The Last All-British Picture Show
1 February 2006
Warning: Spoilers
A struggling novelist and his wife inherit a 'fleapit' cinema in an Midlands glue-manufacturing town, which shudders to its foundations every time an express train passes. Abetted by an alcoholic projectionist, genteel cashier and doddering odd job man, they defy the wiles of a rival picture palace proprietor.

Basil Dearden's versatility makes his directorial career somewhat of a mystery, like John Huston's. Beginning as cutter and technical assistant to the great Will Hay, he progressed through 'issue' movies ( 'Frieda', the colossally influential 'Blue Lamp', 'Sapphire', 'Victim') into action blockbusters, and before his untimely death brought off a handsome, deft comedy thriller, 'The Assassination Bureau'. Otherwise he was not much noted for laughs, and 'The Smallest Show on Earth' came after a spell taking joint credit in the chair with his producing partner Michael Relph; so perhaps it is more heartfelt than most films Dearden signed.

Certainly it now seems doubly nostalgic. Within the narrative, the elderly staff hark back to the dear dead days of silent movies; yet the one they replay, Cecil Hepworth's remake of 'Coming Through the Rye', was only as far back in their time as 'The Godfather' in ours. The film's present day, 1957, is way back from ours: a time of steam trains, family firms of solicitors and all-white hooligans who wear collars and ties, when old people could safely walk home from work after dark.

But it was also an era when the telly (never mentioned as a rival here) was draining all cinemas, not just the Bijoux, of patrons. Their sites were being ravaged for supermarkets and bingo halls. The only danger in this story is that the Grand will snap up the site as a car park. In the end the tables are turned, and the Bijou's inheritors depart to Samarkand with £10,000 (say £166,000/$300,000 in today's money) after a plot development which unfortunately is neither plausible nor morally creditable.

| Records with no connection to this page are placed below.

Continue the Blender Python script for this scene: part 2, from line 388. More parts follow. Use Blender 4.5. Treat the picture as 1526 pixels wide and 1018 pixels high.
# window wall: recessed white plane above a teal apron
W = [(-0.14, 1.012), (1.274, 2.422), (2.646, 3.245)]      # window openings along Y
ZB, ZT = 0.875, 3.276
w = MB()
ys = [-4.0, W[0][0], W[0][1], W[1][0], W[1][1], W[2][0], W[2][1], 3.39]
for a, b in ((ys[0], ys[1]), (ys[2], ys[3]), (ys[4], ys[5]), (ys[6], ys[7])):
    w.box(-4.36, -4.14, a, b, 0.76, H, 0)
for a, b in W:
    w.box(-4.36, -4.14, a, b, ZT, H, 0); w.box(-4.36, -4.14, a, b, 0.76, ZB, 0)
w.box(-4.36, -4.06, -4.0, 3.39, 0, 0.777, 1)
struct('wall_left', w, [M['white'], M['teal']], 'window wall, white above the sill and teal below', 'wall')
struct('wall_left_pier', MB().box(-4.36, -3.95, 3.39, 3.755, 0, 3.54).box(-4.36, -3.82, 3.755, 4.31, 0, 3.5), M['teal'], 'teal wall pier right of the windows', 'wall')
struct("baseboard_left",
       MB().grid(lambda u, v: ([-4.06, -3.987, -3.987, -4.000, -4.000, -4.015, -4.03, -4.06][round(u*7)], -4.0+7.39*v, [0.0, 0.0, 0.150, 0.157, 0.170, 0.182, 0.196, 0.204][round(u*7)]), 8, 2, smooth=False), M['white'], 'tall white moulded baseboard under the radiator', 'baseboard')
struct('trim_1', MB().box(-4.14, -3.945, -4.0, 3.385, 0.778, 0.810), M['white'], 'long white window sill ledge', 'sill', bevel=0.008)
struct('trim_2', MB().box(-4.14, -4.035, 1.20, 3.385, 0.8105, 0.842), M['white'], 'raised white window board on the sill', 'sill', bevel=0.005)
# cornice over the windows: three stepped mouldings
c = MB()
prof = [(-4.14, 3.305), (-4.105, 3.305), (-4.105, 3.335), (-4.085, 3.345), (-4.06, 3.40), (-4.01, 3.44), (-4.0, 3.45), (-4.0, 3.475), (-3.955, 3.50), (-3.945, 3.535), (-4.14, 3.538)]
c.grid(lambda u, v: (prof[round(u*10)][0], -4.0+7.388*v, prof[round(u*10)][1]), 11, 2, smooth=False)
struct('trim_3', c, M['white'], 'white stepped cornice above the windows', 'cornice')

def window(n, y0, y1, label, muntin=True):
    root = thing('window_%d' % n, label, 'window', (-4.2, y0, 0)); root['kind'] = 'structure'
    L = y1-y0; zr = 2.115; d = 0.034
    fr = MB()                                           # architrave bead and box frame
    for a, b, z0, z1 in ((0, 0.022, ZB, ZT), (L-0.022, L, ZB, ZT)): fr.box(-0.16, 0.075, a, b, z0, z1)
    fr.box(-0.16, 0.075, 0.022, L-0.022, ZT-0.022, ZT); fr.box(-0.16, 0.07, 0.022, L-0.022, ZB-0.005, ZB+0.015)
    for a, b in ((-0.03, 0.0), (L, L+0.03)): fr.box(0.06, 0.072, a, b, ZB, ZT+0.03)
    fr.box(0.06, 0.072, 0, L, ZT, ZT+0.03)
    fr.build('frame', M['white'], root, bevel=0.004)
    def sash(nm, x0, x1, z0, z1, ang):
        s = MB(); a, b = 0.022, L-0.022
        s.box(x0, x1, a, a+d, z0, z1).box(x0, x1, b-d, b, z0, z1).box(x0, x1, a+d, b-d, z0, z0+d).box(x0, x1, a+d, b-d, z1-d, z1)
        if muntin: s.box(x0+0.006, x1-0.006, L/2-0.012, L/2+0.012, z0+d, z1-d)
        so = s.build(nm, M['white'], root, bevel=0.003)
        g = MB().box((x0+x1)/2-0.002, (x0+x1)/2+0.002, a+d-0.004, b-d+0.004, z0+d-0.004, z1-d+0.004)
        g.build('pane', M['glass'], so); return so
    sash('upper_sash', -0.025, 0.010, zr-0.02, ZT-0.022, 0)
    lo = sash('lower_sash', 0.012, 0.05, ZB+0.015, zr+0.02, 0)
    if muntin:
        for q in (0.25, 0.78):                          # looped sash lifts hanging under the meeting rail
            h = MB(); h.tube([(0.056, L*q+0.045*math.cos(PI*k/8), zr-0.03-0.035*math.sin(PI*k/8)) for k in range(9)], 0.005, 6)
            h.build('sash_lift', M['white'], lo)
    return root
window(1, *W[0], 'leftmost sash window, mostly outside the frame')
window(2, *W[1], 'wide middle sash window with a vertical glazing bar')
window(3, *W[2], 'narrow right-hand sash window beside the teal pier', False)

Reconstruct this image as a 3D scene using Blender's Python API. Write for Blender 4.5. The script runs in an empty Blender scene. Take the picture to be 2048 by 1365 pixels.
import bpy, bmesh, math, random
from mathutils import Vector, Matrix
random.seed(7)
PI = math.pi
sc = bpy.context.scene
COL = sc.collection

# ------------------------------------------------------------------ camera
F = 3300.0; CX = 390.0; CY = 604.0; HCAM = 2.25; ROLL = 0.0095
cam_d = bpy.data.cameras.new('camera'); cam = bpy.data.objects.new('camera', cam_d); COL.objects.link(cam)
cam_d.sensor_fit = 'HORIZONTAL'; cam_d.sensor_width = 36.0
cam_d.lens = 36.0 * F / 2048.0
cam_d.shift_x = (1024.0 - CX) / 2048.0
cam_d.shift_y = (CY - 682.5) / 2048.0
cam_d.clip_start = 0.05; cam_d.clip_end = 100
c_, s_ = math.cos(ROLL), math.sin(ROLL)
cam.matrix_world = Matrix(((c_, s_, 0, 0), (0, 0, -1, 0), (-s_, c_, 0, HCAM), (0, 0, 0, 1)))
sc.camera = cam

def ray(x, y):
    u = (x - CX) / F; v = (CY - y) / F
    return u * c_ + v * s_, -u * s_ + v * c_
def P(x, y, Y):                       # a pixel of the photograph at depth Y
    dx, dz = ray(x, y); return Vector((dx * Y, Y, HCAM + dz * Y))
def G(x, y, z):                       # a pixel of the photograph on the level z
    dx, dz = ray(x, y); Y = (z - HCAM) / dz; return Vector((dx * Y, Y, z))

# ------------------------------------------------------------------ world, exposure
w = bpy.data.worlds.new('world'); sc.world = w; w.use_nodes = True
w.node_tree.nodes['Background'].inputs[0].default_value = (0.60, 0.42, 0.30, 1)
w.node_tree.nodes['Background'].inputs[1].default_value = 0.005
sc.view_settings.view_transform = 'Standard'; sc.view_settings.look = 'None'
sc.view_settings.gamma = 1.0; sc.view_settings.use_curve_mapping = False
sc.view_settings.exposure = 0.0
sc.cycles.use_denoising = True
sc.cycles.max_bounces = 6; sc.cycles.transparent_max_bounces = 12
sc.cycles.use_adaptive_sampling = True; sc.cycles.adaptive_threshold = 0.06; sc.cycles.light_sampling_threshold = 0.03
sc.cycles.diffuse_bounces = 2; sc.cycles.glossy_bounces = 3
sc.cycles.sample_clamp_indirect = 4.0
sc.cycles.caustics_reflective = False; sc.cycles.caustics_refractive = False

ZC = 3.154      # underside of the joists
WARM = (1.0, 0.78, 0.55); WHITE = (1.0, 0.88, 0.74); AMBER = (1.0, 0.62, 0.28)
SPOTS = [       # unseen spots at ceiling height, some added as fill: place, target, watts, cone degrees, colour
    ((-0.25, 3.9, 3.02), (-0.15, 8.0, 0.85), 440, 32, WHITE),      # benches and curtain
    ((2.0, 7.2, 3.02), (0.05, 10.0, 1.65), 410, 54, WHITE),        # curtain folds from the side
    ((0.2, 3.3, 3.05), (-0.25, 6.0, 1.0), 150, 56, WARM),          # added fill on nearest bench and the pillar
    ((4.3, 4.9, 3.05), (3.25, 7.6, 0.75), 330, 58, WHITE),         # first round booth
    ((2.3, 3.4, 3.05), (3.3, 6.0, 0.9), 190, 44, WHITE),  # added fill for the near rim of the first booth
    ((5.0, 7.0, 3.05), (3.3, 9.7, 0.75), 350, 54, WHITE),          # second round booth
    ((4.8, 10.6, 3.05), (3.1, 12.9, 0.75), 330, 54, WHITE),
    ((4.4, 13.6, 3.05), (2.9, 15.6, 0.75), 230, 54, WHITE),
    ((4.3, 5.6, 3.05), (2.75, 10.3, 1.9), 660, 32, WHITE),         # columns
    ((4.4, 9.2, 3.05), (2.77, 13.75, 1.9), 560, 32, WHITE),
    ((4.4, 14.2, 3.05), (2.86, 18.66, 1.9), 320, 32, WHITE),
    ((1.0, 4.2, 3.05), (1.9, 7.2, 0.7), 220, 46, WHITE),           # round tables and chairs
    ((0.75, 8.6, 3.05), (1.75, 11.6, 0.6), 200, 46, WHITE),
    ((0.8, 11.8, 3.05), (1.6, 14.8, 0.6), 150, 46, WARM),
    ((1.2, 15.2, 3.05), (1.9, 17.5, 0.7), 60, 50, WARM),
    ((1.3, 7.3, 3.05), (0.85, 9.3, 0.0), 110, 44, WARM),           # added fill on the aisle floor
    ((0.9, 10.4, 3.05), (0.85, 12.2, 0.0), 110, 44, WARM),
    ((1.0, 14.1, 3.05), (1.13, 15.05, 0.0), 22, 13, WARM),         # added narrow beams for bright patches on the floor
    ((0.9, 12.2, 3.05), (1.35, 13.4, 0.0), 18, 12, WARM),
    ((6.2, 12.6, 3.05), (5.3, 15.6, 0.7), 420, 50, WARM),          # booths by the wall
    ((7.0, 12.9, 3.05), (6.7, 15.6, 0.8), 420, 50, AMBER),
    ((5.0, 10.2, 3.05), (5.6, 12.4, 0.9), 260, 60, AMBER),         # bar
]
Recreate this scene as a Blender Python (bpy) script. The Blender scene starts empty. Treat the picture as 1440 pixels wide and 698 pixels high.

That apart, the tone of gentle and graceful fun is maintained smoothly, with little slapstick or mugging on the part of the rich supporting cast. Sellers, 32, who had been off the big screen for two years, draws on his 'Willum' character in 'The Goons' for the tippling projectionist; Dame Margaret Rutherford, likewise absent for a while, is an endearing grande dame and as usual procures a tiny part for her husband, Stringer Davis; and the future Lord Miles, aged 50, bumbles about octogenarianishly as old Tom. Leslie Phillips, two years before 'Carry On Nurse' redefined him as a Lothario, is a friendly local lawyer. Sid James, then riding high as Tony Hancock's foil on TV, is against type in a cameo as the aggrieved father of the Bijou's enceinte usherette, wrongly suspecting Bill Travers.

Which brings us to the faintly anodyne central couple. It's customary in comedy for such as these to 'stand in' for the audience itself, guiding its reactions to the grotesques that encircle them. Bill and Virginia are as bland and bourgeois as anyone could ask, but in her jut-jawed resolution and his moments of putting his foot down there are hints of steel. Alas, a few years later 'Born Free', lions and conservation derailed both their careers. The reviewer who compared Travers with Cary Grant in his ability to convey exasperation and helplessness while remaining, at bottom, in control of the audience was not overstating the case. (Kenneth More, Travers's Fifties contemporary, was showing the same skill more consistently and genially in 'The Admirable Crichton'.)

The picture is beautifully art-directed. Mr Quill's wheezing projection gear, Mrs Fazackalee's cubby hole and old Tom's rusted radiators are evocative. The script packs in every gag about poverty-row Electric Theatre operations: the audience barracks and accompanies the action of the cheap westerns on screen, snogs in the back row, gasps for soft drinks during scenes set in the desert and stampedes for the exit before the National Anthem. Then there are the sight gags of a performance going wrong every which way under Travers's prentice hand, which top 'Singin' in the Rain'.

Too many British cinemas of the period were like the Bijou. Consciously or not, Dearden was writing the epitaph of his industry. Within a few years, not only would most small towns lack a picture palace, but the production end would be as Americanised as the Bijou's procession of oaters.

Dearden was an Ealing Studios alumnus. Ealing perished the year 'The Smallest Show on Earth' was released, but something of its spirit lingers in this 'Titfield Thunderbolt' redivivus: one of the very rare movies about how movies are screened.